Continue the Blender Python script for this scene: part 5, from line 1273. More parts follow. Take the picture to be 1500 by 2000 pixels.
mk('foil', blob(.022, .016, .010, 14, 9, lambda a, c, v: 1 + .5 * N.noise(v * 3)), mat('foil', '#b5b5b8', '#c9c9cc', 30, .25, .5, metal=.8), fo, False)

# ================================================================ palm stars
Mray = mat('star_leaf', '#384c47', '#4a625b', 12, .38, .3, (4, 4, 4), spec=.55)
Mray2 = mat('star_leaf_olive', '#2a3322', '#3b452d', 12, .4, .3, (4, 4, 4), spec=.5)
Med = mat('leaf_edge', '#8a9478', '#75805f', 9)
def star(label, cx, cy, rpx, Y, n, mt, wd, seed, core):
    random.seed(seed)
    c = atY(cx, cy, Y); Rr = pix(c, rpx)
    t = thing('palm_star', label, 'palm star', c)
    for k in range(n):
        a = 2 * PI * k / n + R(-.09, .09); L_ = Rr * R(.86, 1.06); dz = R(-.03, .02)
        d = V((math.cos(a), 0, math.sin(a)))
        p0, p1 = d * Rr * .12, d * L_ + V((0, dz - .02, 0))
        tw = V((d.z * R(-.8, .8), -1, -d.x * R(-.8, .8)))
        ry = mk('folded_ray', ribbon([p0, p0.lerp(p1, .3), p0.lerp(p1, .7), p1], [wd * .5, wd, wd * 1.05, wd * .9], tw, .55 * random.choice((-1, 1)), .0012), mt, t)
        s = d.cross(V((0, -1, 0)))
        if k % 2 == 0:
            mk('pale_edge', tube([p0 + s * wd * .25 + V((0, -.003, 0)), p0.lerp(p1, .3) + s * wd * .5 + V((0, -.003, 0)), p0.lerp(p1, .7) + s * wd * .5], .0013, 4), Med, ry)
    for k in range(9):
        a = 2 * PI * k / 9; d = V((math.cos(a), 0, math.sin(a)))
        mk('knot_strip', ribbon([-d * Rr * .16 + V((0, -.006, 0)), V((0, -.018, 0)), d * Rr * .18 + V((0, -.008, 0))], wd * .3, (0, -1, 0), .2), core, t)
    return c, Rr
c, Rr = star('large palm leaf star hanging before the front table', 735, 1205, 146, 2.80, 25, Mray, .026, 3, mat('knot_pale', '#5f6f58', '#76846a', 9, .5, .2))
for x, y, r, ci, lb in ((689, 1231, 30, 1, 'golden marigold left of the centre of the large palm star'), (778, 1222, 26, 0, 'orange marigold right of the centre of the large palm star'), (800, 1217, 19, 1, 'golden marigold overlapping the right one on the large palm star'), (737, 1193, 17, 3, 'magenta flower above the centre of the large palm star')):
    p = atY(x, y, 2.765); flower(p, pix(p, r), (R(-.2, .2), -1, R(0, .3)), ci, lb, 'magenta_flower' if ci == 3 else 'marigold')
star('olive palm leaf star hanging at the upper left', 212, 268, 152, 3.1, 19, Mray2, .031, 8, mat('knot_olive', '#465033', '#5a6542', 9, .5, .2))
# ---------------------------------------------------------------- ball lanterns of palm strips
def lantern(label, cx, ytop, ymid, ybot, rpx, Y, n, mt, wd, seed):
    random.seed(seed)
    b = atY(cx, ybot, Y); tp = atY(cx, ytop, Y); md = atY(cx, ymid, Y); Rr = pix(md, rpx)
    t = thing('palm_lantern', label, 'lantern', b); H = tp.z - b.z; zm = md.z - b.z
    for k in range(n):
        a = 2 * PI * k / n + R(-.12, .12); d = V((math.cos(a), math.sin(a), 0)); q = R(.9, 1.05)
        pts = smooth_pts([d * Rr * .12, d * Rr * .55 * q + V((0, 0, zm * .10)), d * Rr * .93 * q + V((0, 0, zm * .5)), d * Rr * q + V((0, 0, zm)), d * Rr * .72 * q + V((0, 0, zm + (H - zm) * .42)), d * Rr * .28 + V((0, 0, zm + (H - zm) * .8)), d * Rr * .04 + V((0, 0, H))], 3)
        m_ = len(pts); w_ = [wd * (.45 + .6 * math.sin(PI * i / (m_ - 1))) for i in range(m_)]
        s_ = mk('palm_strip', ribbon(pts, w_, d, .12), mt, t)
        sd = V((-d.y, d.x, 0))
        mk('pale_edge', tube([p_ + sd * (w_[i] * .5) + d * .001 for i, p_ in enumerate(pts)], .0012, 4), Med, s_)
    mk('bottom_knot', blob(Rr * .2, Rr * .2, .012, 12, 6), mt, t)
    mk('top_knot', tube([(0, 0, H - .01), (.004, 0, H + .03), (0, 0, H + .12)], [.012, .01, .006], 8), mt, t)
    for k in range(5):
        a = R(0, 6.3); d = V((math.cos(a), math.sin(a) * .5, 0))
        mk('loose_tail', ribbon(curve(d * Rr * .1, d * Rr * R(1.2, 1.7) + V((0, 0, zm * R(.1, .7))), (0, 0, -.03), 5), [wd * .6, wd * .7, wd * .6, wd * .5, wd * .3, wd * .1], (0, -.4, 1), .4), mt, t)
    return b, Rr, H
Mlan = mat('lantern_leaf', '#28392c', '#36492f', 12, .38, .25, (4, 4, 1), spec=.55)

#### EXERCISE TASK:
Copy all of the data. Keep every word exactly as it is.

#### FULL ANSWER:
Continue the Blender Python script for this scene: part 5, from line 1273. More parts follow. Take the picture to be 1500 by 2000 pixels.
mk('foil', blob(.022, .016, .010, 14, 9, lambda a, c, v: 1 + .5 * N.noise(v * 3)), mat('foil', '#b5b5b8', '#c9c9cc', 30, .25, .5, metal=.8), fo, False)

# ================================================================ palm stars
Mray = mat('star_leaf', '#384c47', '#4a625b', 12, .38, .3, (4, 4, 4), spec=.55)
Mray2 = mat('star_leaf_olive', '#2a3322', '#3b452d', 12, .4, .3, (4, 4, 4), spec=.5)
Med = mat('leaf_edge', '#8a9478', '#75805f', 9)
def star(label, cx, cy, rpx, Y, n, mt, wd, seed, core):
    random.seed(seed)
    c = atY(cx, cy, Y); Rr = pix(c, rpx)
    t = thing('palm_star', label, 'palm star', c)
    for k in range(n):
        a = 2 * PI * k / n + R(-.09, .09); L_ = Rr * R(.86, 1.06); dz = R(-.03, .02)
        d = V((math.cos(a), 0, math.sin(a)))
        p0, p1 = d * Rr * .12, d * L_ + V((0, dz - .02, 0))
        tw = V((d.z * R(-.8, .8), -1, -d.x * R(-.8, .8)))
        ry = mk('folded_ray', ribbon([p0, p0.lerp(p1, .3), p0.lerp(p1, .7), p1], [wd * .5, wd, wd * 1.05, wd * .9], tw, .55 * random.choice((-1, 1)), .0012), mt, t)
        s = d.cross(V((0, -1, 0)))
        if k % 2 == 0:
            mk('pale_edge', tube([p0 + s * wd * .25 + V((0, -.003, 0)), p0.lerp(p1, .3) + s * wd * .5 + V((0, -.003, 0)), p0.lerp(p1, .7) + s * wd * .5], .0013, 4), Med, ry)
    for k in range(9):
        a = 2 * PI * k / 9; d = V((math.cos(a), 0, math.sin(a)))
        mk('knot_strip', ribbon([-d * Rr * .16 + V((0, -.006, 0)), V((0, -.018, 0)), d * Rr * .18 + V((0, -.008, 0))], wd * .3, (0, -1, 0), .2), core, t)
    return c, Rr
c, Rr = star('large palm leaf star hanging before the front table', 735, 1205, 146, 2.80, 25, Mray, .026, 3, mat('knot_pale', '#5f6f58', '#76846a', 9, .5, .2))
for x, y, r, ci, lb in ((689, 1231, 30, 1, 'golden marigold left of the centre of the large palm star'), (778, 1222, 26, 0, 'orange marigold right of the centre of the large palm star'), (800, 1217, 19, 1, 'golden marigold overlapping the right one on the large palm star'), (737, 1193, 17, 3, 'magenta flower above the centre of the large palm star')):
    p = atY(x, y, 2.765); flower(p, pix(p, r), (R(-.2, .2), -1, R(0, .3)), ci, lb, 'magenta_flower' if ci == 3 else 'marigold')
star('olive palm leaf star hanging at the upper left', 212, 268, 152, 3.1, 19, Mray2, .031, 8, mat('knot_olive', '#465033', '#5a6542', 9, .5, .2))
# ---------------------------------------------------------------- ball lanterns of palm strips
def lantern(label, cx, ytop, ymid, ybot, rpx, Y, n, mt, wd, seed):
    random.seed(seed)
    b = atY(cx, ybot, Y); tp = atY(cx, ytop, Y); md = atY(cx, ymid, Y); Rr = pix(md, rpx)
    t = thing('palm_lantern', label, 'lantern', b); H = tp.z - b.z; zm = md.z - b.z
    for k in range(n):
        a = 2 * PI * k / n + R(-.12, .12); d = V((math.cos(a), math.sin(a), 0)); q = R(.9, 1.05)
        pts = smooth_pts([d * Rr * .12, d * Rr * .55 * q + V((0, 0, zm * .10)), d * Rr * .93 * q + V((0, 0, zm * .5)), d * Rr * q + V((0, 0, zm)), d * Rr * .72 * q + V((0, 0, zm + (H - zm) * .42)), d * Rr * .28 + V((0, 0, zm + (H - zm) * .8)), d * Rr * .04 + V((0, 0, H))], 3)
        m_ = len(pts); w_ = [wd * (.45 + .6 * math.sin(PI * i / (m_ - 1))) for i in range(m_)]
        s_ = mk('palm_strip', ribbon(pts, w_, d, .12), mt, t)
        sd = V((-d.y, d.x, 0))
        mk('pale_edge', tube([p_ + sd * (w_[i] * .5) + d * .001 for i, p_ in enumerate(pts)], .0012, 4), Med, s_)
    mk('bottom_knot', blob(Rr * .2, Rr * .2, .012, 12, 6), mt, t)
    mk('top_knot', tube([(0, 0, H - .01), (.004, 0, H + .03), (0, 0, H + .12)], [.012, .01, .006], 8), mt, t)
    for k in range(5):
        a = R(0, 6.3); d = V((math.cos(a), math.sin(a) * .5, 0))
        mk('loose_tail', ribbon(curve(d * Rr * .1, d * Rr * R(1.2, 1.7) + V((0, 0, zm * R(.1, .7))), (0, 0, -.03), 5), [wd * .6, wd * .7, wd * .6, wd * .5, wd * .3, wd * .1], (0, -.4, 1), .4), mt, t)
    return b, Rr, H
Mlan = mat('lantern_leaf', '#28392c', '#36492f', 12, .38, .25, (4, 4, 1), spec=.55)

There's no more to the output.